** start DATA SHOWN **

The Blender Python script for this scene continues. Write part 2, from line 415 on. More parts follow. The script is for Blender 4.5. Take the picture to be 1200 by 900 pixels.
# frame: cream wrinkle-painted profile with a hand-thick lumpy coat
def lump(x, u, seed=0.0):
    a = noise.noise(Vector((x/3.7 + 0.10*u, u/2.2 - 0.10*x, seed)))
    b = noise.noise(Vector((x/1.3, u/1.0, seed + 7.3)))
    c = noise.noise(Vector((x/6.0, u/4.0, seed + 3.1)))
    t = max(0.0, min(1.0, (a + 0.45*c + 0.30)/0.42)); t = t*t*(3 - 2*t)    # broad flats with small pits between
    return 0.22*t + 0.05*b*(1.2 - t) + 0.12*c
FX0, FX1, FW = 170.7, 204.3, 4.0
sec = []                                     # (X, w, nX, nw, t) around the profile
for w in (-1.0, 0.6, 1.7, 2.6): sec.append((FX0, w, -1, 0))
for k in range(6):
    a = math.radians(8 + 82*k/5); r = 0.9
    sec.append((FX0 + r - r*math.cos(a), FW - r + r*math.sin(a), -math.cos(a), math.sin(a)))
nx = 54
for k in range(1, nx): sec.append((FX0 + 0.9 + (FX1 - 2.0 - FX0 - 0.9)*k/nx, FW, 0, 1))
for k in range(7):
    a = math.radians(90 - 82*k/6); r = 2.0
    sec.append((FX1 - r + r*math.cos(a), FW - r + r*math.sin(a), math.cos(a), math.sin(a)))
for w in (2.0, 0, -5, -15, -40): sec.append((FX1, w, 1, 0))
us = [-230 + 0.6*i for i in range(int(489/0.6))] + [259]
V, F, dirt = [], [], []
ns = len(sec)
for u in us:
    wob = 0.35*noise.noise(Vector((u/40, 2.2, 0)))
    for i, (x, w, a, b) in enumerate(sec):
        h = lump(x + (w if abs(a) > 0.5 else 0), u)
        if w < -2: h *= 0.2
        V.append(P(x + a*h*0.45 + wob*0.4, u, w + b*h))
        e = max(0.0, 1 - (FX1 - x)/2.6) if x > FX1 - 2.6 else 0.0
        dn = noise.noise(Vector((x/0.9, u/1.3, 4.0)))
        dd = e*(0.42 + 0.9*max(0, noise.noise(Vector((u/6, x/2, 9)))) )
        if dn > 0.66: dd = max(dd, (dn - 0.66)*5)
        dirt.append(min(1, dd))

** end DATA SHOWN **

**TASK**.
Return all of the data exactly as it reads.

**ANSWER TO THIS TASK**.
The Blender Python script for this scene continues. Write part 2, from line 415 on. More parts follow. The script is for Blender 4.5. Take the picture to be 1200 by 900 pixels.
# frame: cream wrinkle-painted profile with a hand-thick lumpy coat
def lump(x, u, seed=0.0):
    a = noise.noise(Vector((x/3.7 + 0.10*u, u/2.2 - 0.10*x, seed)))
    b = noise.noise(Vector((x/1.3, u/1.0, seed + 7.3)))
    c = noise.noise(Vector((x/6.0, u/4.0, seed + 3.1)))
    t = max(0.0, min(1.0, (a + 0.45*c + 0.30)/0.42)); t = t*t*(3 - 2*t)    # broad flats with small pits between
    return 0.22*t + 0.05*b*(1.2 - t) + 0.12*c
FX0, FX1, FW = 170.7, 204.3, 4.0
sec = []                                     # (X, w, nX, nw, t) around the profile
for w in (-1.0, 0.6, 1.7, 2.6): sec.append((FX0, w, -1, 0))
for k in range(6):
    a = math.radians(8 + 82*k/5); r = 0.9
    sec.append((FX0 + r - r*math.cos(a), FW - r + r*math.sin(a), -math.cos(a), math.sin(a)))
nx = 54
for k in range(1, nx): sec.append((FX0 + 0.9 + (FX1 - 2.0 - FX0 - 0.9)*k/nx, FW, 0, 1))
for k in range(7):
    a = math.radians(90 - 82*k/6); r = 2.0
    sec.append((FX1 - r + r*math.cos(a), FW - r + r*math.sin(a), math.cos(a), math.sin(a)))
for w in (2.0, 0, -5, -15, -40): sec.append((FX1, w, 1, 0))
us = [-230 + 0.6*i for i in range(int(489/0.6))] + [259]
V, F, dirt = [], [], []
ns = len(sec)
for u in us:
    wob = 0.35*noise.noise(Vector((u/40, 2.2, 0)))
    for i, (x, w, a, b) in enumerate(sec):
        h = lump(x + (w if abs(a) > 0.5 else 0), u)
        if w < -2: h *= 0.2
        V.append(P(x + a*h*0.45 + wob*0.4, u, w + b*h))
        e = max(0.0, 1 - (FX1 - x)/2.6) if x > FX1 - 2.6 else 0.0
        dn = noise.noise(Vector((x/0.9, u/1.3, 4.0)))
        dd = e*(0.42 + 0.9*max(0, noise.noise(Vector((u/6, x/2, 9)))) )
        if dn > 0.66: dd = max(dd, (dn - 0.66)*5)
        dirt.append(min(1, dd))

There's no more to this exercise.